- _What you need to do_
Check each line of the material below, and copy it if it holds the string "that".

- _Material for this task_
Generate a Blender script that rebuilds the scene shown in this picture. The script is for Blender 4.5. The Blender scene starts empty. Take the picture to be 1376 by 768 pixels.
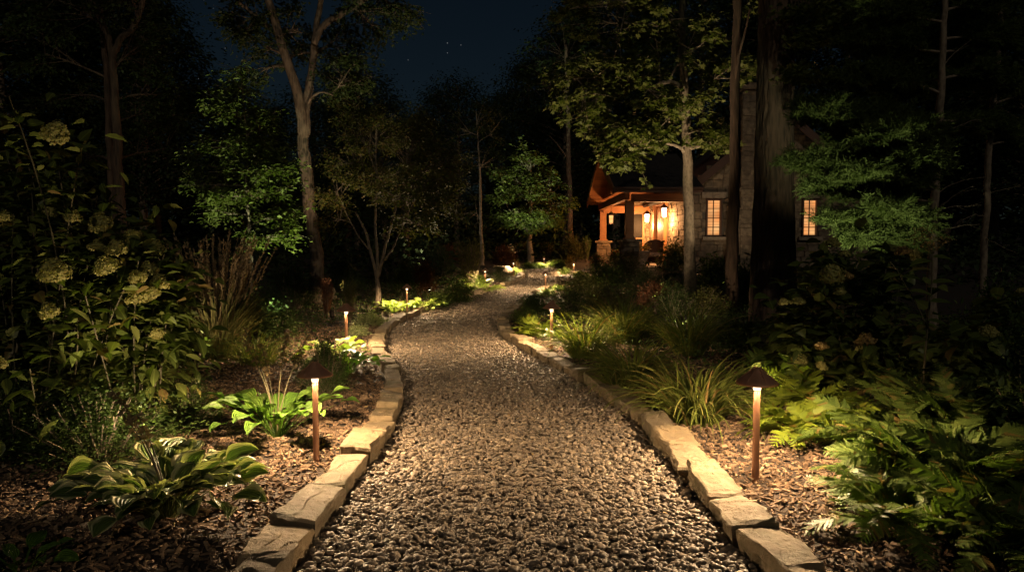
...
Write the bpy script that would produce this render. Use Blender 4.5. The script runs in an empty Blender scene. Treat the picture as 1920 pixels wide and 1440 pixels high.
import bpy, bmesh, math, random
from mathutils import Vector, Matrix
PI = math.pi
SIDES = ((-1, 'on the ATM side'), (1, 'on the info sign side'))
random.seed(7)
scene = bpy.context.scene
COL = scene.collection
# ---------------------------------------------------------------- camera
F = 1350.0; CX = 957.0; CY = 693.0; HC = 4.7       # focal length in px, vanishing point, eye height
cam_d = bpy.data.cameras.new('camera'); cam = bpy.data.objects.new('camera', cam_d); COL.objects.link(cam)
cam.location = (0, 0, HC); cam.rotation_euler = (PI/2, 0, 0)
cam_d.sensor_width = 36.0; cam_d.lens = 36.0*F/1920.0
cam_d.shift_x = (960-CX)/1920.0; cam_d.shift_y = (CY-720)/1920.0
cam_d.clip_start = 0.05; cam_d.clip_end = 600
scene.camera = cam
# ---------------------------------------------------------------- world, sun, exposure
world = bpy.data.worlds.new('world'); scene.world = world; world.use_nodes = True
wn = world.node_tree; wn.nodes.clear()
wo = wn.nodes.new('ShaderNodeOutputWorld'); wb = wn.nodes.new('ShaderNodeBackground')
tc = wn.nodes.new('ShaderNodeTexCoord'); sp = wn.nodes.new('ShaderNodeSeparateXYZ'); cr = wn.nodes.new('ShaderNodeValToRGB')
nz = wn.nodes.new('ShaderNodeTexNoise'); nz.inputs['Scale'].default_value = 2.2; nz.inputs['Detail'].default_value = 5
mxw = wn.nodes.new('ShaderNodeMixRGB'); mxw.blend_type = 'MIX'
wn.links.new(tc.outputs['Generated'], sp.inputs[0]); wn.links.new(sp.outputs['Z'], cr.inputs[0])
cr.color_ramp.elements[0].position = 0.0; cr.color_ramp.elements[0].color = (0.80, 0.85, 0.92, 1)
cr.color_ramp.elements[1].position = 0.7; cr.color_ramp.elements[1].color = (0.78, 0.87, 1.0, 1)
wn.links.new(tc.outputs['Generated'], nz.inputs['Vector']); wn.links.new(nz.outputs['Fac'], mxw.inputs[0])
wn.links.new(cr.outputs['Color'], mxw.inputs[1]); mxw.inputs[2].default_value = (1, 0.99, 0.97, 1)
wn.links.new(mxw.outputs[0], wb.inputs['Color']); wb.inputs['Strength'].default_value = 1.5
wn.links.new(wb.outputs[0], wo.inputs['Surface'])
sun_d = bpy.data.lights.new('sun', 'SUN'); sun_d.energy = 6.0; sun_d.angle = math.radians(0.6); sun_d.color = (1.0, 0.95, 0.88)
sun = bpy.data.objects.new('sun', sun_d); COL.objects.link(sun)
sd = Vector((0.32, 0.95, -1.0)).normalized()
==
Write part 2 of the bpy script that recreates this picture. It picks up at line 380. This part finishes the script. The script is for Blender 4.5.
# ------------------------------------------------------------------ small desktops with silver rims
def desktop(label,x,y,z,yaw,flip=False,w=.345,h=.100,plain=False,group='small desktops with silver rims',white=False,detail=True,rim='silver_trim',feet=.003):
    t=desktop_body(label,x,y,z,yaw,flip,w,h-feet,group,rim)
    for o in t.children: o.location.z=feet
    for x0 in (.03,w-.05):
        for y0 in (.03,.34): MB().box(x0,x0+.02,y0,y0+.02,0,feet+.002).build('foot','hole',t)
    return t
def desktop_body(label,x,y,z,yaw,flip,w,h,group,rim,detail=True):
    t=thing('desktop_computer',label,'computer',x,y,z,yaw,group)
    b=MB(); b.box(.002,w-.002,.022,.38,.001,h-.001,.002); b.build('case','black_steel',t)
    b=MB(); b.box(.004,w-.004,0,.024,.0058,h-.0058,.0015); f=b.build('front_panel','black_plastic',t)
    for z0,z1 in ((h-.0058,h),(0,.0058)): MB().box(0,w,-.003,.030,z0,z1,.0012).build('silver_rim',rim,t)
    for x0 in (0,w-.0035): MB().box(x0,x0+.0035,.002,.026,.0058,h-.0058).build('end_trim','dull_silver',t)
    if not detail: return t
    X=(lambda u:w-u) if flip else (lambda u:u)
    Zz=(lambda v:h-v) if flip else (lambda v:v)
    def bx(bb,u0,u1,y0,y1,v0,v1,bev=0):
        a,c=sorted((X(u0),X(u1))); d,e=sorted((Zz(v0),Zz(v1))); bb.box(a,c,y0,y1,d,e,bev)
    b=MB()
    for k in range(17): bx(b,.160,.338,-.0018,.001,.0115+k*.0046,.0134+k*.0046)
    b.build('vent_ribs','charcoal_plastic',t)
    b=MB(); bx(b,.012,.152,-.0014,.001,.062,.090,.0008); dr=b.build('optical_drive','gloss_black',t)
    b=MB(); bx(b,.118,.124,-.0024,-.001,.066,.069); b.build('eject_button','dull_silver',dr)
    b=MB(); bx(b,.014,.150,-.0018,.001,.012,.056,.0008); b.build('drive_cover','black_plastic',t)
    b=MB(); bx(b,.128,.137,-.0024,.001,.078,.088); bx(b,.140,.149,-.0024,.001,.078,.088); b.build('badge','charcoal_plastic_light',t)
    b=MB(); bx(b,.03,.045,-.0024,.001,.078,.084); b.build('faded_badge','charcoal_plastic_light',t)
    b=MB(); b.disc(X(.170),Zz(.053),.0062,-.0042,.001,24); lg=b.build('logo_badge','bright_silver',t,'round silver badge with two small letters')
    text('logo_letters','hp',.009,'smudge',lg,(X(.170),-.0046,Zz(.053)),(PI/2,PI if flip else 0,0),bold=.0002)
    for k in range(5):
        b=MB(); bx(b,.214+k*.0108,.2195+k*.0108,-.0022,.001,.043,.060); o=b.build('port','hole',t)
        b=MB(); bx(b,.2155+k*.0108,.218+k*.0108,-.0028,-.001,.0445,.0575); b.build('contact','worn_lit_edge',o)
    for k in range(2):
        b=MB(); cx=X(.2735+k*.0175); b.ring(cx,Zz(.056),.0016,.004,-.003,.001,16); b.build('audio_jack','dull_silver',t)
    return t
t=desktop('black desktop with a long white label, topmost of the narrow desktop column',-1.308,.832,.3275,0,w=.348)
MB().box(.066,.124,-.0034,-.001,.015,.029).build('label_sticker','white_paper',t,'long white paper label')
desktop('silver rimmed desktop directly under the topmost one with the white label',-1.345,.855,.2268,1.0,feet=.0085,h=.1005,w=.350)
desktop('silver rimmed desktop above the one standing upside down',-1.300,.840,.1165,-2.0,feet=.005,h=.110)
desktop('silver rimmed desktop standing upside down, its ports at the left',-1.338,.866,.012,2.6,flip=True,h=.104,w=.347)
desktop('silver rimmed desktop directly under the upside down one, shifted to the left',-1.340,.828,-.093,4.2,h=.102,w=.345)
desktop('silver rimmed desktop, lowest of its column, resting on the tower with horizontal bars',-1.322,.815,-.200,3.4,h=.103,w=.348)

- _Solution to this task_
Generate a Blender script that rebuilds the scene shown in this picture. The script is for Blender 4.5. The Blender scene starts empty. Take the picture to be 1376 by 768 pixels.
Write the bpy script that would produce this render. Use Blender 4.5. The script runs in an empty Blender scene. Treat the picture as 1920 pixels wide and 1440 pixels high.
Write part 2 of the bpy script that recreates this picture. It picks up at line 380. This part finishes the script. The script is for Blender 4.5.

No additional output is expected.